+++ Data to use
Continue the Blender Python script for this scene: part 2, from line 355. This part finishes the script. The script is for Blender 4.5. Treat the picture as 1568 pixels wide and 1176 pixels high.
++++++
+++ Data to use
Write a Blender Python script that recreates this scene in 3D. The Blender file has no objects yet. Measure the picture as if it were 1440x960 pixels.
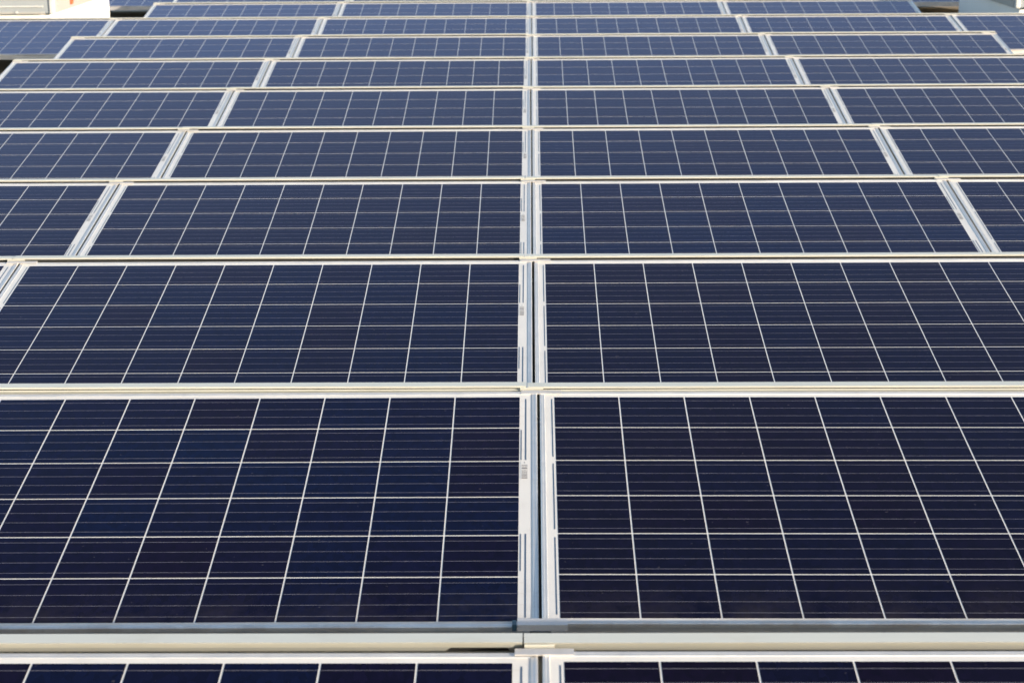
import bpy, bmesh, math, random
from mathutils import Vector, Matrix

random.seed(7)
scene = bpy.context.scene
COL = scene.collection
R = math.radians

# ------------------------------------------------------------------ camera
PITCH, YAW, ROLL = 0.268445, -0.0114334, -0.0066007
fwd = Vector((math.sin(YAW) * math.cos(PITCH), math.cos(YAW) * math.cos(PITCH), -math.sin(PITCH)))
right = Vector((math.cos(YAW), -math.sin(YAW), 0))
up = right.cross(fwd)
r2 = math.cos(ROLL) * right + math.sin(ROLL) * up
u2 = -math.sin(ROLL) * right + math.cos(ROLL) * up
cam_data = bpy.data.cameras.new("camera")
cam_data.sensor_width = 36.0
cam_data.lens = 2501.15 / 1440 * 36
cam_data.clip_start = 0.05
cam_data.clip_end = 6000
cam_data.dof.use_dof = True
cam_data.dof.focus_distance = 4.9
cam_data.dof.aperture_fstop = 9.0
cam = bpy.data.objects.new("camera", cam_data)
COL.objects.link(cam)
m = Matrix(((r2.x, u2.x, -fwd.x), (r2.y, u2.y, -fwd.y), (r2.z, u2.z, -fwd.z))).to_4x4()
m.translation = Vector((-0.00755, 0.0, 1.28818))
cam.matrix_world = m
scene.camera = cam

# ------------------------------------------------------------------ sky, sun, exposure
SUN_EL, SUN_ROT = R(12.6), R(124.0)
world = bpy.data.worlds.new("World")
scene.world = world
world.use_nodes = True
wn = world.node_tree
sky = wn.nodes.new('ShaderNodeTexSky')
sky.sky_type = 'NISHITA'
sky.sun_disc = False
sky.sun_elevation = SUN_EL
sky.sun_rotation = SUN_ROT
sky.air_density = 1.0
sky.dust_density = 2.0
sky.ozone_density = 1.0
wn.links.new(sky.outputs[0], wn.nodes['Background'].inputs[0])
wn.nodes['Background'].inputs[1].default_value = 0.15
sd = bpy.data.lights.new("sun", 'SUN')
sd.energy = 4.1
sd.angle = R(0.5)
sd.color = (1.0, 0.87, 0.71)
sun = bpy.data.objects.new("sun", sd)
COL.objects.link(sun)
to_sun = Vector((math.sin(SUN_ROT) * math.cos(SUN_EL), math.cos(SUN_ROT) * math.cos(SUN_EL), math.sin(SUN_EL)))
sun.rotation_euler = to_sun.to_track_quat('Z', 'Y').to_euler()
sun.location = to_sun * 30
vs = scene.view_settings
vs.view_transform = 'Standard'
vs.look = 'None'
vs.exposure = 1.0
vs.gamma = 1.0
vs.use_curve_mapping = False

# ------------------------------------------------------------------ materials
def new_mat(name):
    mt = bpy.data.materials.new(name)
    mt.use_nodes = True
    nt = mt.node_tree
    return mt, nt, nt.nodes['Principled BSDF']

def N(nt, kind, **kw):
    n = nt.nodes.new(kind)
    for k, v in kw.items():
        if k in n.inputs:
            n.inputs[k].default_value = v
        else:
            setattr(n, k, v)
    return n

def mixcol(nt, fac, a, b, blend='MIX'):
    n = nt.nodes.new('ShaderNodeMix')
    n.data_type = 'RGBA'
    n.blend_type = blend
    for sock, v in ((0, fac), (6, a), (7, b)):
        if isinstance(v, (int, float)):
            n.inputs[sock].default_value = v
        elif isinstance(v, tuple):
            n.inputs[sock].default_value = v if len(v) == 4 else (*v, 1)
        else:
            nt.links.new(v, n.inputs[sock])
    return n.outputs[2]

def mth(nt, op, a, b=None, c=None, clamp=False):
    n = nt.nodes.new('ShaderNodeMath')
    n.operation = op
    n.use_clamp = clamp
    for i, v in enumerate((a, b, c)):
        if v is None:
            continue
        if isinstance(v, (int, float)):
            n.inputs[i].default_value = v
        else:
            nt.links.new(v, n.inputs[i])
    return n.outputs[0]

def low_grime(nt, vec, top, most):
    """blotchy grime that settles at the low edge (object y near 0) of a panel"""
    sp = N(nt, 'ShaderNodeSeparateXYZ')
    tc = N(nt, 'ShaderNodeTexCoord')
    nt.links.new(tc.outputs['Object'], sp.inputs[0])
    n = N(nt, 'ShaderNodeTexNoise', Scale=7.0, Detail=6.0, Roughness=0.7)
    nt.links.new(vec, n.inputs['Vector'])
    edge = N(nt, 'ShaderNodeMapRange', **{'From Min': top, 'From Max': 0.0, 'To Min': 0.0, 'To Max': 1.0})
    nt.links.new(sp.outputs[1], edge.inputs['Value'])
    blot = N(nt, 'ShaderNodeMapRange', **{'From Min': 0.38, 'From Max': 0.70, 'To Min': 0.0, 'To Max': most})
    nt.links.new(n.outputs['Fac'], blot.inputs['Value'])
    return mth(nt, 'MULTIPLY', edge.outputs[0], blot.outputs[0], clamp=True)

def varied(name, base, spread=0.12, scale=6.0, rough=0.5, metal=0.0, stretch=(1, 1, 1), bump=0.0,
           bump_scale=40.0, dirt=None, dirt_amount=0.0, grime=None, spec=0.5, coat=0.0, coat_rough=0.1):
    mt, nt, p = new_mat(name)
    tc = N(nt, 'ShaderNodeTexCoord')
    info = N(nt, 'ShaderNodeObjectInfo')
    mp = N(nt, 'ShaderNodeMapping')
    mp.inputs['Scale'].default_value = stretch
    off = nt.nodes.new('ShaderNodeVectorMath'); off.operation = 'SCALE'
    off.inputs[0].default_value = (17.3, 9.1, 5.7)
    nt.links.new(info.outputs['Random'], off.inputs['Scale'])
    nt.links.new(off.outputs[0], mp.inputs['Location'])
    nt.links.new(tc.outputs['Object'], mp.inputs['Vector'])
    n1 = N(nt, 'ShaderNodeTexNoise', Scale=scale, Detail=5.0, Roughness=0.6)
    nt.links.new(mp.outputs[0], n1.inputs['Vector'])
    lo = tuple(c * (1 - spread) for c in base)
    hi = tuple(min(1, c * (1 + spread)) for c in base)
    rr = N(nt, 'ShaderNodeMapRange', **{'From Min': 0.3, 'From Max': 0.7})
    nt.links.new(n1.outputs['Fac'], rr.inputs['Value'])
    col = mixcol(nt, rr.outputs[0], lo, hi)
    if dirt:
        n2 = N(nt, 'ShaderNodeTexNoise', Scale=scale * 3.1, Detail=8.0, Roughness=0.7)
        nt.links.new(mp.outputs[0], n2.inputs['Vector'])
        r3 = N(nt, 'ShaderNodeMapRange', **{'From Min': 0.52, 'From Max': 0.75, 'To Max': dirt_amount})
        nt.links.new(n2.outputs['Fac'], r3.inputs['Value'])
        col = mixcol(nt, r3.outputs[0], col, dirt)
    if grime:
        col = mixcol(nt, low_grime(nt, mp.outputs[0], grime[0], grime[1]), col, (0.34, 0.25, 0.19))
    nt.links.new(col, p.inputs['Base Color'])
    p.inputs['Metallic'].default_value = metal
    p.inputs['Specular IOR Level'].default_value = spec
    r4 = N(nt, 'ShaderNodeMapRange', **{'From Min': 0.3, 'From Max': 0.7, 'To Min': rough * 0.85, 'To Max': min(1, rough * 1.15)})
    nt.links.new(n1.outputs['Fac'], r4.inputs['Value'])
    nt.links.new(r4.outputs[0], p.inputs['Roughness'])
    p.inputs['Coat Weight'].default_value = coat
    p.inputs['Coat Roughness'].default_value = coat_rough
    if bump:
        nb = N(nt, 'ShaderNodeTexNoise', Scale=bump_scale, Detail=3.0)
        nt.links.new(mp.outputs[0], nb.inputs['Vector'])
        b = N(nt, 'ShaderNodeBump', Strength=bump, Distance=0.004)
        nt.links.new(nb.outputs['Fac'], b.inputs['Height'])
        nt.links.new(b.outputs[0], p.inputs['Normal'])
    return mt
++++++
+++ Data to use
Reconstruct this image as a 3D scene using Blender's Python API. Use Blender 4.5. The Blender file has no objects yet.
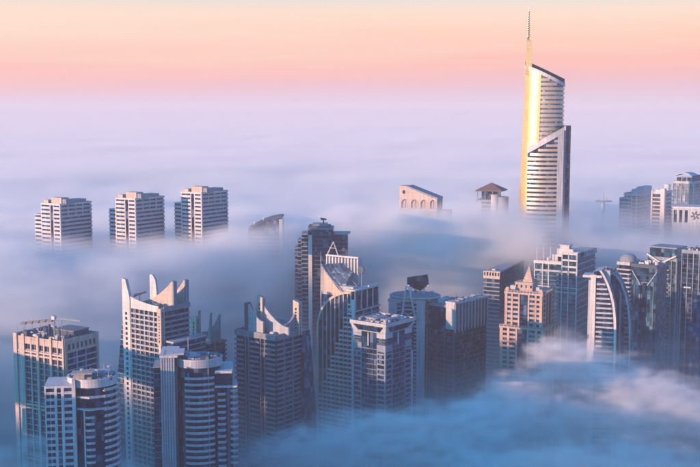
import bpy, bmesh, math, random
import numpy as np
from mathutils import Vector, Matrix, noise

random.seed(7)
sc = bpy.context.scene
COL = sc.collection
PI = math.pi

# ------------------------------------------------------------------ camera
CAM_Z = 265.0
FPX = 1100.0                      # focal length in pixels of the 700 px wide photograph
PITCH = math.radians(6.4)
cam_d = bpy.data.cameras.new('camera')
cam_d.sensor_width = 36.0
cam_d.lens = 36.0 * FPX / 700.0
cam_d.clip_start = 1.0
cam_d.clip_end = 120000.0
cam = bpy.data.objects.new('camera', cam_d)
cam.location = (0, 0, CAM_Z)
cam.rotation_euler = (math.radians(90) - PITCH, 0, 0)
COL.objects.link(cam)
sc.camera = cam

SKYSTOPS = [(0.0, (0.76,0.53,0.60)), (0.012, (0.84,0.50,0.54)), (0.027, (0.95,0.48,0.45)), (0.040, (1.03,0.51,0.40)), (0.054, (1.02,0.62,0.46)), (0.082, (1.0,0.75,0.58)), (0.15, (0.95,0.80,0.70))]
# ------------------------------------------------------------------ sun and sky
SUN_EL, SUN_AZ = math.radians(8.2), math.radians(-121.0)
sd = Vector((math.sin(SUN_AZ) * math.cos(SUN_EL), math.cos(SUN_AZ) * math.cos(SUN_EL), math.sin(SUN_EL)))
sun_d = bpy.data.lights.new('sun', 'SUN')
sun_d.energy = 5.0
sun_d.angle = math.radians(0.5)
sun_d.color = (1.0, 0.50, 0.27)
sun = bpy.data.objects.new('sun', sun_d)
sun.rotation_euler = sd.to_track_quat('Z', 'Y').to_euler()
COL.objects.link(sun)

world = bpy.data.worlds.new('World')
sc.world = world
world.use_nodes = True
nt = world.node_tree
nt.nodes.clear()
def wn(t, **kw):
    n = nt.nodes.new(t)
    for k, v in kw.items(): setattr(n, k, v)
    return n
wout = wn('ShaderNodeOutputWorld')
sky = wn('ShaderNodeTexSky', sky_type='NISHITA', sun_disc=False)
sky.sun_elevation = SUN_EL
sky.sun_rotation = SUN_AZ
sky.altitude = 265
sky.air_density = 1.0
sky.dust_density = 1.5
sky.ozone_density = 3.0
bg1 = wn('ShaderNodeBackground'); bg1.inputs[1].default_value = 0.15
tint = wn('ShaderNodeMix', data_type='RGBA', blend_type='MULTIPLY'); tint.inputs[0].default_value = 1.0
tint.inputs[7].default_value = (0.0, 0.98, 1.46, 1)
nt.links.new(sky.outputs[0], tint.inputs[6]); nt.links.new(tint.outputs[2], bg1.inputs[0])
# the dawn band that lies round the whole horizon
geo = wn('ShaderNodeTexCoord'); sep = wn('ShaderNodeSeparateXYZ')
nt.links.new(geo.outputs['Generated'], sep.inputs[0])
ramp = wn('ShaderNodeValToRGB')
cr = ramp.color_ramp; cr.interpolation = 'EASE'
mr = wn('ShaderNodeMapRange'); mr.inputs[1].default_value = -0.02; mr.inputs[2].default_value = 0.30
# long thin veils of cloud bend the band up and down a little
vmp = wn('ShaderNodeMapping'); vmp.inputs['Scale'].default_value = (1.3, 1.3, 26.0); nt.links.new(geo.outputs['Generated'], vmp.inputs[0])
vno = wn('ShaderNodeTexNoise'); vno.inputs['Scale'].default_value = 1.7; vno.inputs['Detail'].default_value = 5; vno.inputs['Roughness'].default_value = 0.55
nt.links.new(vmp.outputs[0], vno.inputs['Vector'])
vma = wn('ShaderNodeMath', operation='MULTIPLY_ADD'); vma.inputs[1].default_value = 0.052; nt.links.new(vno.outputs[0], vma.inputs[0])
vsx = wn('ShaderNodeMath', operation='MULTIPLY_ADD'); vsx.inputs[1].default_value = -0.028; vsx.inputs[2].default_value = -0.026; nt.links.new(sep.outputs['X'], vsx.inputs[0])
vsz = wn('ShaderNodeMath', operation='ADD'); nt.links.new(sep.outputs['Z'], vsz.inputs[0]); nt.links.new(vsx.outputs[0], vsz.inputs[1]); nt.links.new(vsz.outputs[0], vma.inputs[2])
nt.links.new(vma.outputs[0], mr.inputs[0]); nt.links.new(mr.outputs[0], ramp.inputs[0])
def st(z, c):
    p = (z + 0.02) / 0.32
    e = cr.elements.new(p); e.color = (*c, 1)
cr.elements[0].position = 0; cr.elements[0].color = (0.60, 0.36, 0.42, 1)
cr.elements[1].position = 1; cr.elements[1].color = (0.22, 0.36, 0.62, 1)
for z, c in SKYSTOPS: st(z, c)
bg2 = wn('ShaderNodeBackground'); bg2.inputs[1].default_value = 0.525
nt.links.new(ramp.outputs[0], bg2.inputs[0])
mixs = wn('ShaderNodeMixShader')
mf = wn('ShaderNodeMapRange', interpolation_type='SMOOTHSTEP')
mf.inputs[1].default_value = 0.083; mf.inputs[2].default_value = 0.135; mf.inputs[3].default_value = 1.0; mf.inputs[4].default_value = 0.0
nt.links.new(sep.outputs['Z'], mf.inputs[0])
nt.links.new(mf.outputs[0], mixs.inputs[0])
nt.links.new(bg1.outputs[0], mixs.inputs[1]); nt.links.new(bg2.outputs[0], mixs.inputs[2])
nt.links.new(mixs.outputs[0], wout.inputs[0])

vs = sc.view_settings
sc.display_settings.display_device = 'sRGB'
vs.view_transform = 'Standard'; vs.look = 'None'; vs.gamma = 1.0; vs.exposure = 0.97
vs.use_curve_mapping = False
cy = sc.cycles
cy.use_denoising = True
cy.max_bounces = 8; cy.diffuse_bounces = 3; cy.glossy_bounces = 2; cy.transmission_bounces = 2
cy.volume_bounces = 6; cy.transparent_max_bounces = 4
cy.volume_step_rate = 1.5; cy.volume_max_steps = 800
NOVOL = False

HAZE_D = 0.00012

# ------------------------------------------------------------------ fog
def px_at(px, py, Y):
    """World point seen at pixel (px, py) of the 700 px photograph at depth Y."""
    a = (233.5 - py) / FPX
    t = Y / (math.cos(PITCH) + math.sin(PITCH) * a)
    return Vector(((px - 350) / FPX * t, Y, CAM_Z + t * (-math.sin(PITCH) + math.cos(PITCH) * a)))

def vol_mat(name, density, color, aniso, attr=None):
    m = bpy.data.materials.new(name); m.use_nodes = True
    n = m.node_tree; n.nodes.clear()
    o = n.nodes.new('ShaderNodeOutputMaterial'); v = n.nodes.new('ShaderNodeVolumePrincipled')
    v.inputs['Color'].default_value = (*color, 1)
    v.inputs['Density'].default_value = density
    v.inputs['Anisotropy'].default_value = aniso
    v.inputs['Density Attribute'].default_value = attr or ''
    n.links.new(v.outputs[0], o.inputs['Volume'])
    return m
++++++
Make an exact copy of the lines from the one holding "Reconstruct this image" through the one holding "PI = math.pi", end lines included, without the pictures.

→ Exercise response
Reconstruct this image as a 3D scene using Blender's Python API. Use Blender 4.5. The Blender file has no objects yet.
import bpy, bmesh, math, random
import numpy as np
from mathutils import Vector, Matrix, noise

random.seed(7)
sc = bpy.context.scene
COL = sc.collection
PI = math.pi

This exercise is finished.